Question

Suppose that the computer network connecting the cities in Figure \({\bf{1}}\) must contain a direct link between New York and Denver. What other links should be included so that there is a link between every two computer centers and the cost is minimized?

Short answer

Minimum spanning tree containing link between New York and Denver contains edges:

(Chicago, Atlanta)

(New York, Atlanta)

(Denver, San Francisco)

(Denver, New York)

Step-by-step solution

Definition

A graph is connected if there exists a path between every pair of vertices.

Kruskal's algorithm:

Start from a graph \({\bf{T}}\) that contains only the vertices and no edges.Repeatedly select the edge in the given graph \({\bf{G}}\) with the smallest weight (that doesn't cause a circuit) and add it to the graph \({\bf{T}}\).Once the graph is connected, we have found a minimum spanning tree.

Weight of the edge

Let \({\bf{T}}\) be the graph with the vertices of the given graph \({\bf{G}}\) and with no edges between the vertices.

We first add the edge between New York and Denver.

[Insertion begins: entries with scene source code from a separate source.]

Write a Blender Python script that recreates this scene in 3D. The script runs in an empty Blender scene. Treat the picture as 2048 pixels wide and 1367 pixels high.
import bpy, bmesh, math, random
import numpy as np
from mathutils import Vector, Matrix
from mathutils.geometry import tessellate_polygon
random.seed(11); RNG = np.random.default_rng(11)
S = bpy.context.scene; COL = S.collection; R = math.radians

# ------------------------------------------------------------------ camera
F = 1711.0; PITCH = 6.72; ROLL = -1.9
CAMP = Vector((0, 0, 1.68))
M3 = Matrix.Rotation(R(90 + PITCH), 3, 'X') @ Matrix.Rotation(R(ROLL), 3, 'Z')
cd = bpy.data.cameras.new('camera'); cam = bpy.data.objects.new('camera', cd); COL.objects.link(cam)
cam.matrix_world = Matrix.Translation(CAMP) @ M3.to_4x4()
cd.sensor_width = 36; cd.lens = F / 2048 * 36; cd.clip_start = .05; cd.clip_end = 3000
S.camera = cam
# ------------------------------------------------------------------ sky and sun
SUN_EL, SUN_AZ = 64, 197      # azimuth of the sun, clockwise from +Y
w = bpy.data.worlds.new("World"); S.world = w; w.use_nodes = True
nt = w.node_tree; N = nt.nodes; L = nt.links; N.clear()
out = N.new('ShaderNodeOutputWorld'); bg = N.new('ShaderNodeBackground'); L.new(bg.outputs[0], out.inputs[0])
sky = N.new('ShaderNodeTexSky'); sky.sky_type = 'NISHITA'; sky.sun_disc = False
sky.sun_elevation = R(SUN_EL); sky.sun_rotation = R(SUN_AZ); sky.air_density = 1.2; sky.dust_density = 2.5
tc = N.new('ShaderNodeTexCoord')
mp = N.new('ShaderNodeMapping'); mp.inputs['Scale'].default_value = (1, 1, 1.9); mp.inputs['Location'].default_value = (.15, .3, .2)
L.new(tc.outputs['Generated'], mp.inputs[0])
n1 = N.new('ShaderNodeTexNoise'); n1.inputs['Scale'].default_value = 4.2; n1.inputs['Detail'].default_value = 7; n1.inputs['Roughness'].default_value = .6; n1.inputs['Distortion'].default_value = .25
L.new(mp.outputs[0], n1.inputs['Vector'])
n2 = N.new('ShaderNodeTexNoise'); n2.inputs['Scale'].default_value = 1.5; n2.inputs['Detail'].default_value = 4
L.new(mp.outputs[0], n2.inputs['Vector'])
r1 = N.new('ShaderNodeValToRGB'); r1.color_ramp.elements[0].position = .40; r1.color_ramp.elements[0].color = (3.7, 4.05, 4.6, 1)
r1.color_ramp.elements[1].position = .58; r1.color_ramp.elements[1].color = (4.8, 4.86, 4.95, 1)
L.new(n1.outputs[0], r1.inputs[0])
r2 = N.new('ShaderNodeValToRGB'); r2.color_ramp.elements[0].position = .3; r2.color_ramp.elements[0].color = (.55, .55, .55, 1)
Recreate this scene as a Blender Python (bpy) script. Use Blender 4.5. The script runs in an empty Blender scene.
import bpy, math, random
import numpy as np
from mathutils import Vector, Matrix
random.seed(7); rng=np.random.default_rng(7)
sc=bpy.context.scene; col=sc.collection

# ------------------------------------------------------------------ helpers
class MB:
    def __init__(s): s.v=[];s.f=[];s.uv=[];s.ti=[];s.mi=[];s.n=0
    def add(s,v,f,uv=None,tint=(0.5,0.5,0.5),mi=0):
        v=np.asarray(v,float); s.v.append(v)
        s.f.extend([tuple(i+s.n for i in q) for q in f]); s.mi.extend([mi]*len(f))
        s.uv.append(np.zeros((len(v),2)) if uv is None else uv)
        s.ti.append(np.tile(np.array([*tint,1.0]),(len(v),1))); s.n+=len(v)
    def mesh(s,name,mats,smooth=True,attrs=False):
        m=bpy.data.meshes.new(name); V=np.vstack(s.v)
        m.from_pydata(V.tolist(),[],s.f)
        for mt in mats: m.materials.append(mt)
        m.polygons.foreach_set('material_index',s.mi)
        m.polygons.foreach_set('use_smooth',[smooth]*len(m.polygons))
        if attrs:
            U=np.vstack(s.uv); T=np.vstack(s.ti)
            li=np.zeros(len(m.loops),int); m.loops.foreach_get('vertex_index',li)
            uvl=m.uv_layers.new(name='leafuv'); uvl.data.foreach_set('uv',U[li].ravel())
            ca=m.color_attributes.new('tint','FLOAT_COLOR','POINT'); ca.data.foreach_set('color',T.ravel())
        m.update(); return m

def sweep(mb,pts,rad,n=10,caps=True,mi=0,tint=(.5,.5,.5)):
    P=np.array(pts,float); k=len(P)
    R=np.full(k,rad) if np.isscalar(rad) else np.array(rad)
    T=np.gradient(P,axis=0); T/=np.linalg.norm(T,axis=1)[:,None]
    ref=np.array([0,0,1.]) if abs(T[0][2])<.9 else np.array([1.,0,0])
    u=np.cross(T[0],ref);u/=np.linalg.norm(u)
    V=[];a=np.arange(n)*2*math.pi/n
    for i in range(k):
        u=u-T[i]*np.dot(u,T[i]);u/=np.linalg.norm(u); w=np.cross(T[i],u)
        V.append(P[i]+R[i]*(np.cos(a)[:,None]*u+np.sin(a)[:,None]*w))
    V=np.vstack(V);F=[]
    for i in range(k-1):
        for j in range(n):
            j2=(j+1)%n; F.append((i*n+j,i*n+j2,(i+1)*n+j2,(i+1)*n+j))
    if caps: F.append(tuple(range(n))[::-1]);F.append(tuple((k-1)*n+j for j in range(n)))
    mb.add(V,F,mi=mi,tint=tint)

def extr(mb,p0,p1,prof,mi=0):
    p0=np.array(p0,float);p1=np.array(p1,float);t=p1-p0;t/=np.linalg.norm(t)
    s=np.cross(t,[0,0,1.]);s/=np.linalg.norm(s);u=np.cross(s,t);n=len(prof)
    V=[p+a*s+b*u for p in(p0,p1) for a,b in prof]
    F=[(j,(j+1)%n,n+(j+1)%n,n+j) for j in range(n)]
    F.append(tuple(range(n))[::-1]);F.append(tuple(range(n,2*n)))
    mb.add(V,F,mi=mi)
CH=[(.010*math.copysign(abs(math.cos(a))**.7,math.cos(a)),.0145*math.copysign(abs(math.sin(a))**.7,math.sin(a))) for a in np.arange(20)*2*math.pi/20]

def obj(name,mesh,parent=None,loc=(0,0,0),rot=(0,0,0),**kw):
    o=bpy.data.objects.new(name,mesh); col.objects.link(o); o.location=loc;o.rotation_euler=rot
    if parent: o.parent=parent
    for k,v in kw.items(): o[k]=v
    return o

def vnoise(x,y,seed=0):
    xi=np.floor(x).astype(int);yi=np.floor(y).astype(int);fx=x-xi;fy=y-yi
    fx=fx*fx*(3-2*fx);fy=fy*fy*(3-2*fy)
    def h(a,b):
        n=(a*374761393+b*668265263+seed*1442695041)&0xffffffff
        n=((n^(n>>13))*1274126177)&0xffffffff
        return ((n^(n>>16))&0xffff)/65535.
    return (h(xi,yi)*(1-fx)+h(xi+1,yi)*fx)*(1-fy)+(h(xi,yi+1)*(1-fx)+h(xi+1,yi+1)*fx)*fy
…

Next, we will apply Kruskal's algorithm to determine the remaining edges.

The smallest weight of \({\bf{\$ 700}}\) occurs between Chicago and Atlanta, thus we add this edge to the graph \({\bf{T}}\) (as the edge does not cause a circuit).

The smallest weight of \({\bf{\$ 800}}\) in the remaining graph is between New York and Atlanta, thus we add this edge to the graph \({\bf{T}}\) (as the edge does not cause a circuit).

Obtaining the graph

The smallest weight of \({\bf{\$ 900}}\) in the remaining graph is between San Francisco and Denver, thus one adds this edge to the graph \({\bf{T}}\) (as the edge does not cause a circuit).

One has then obtained a connected graph and thus the minimum spanning tree contains the edges mentioned above (that were added to \({\bf{T}}\)).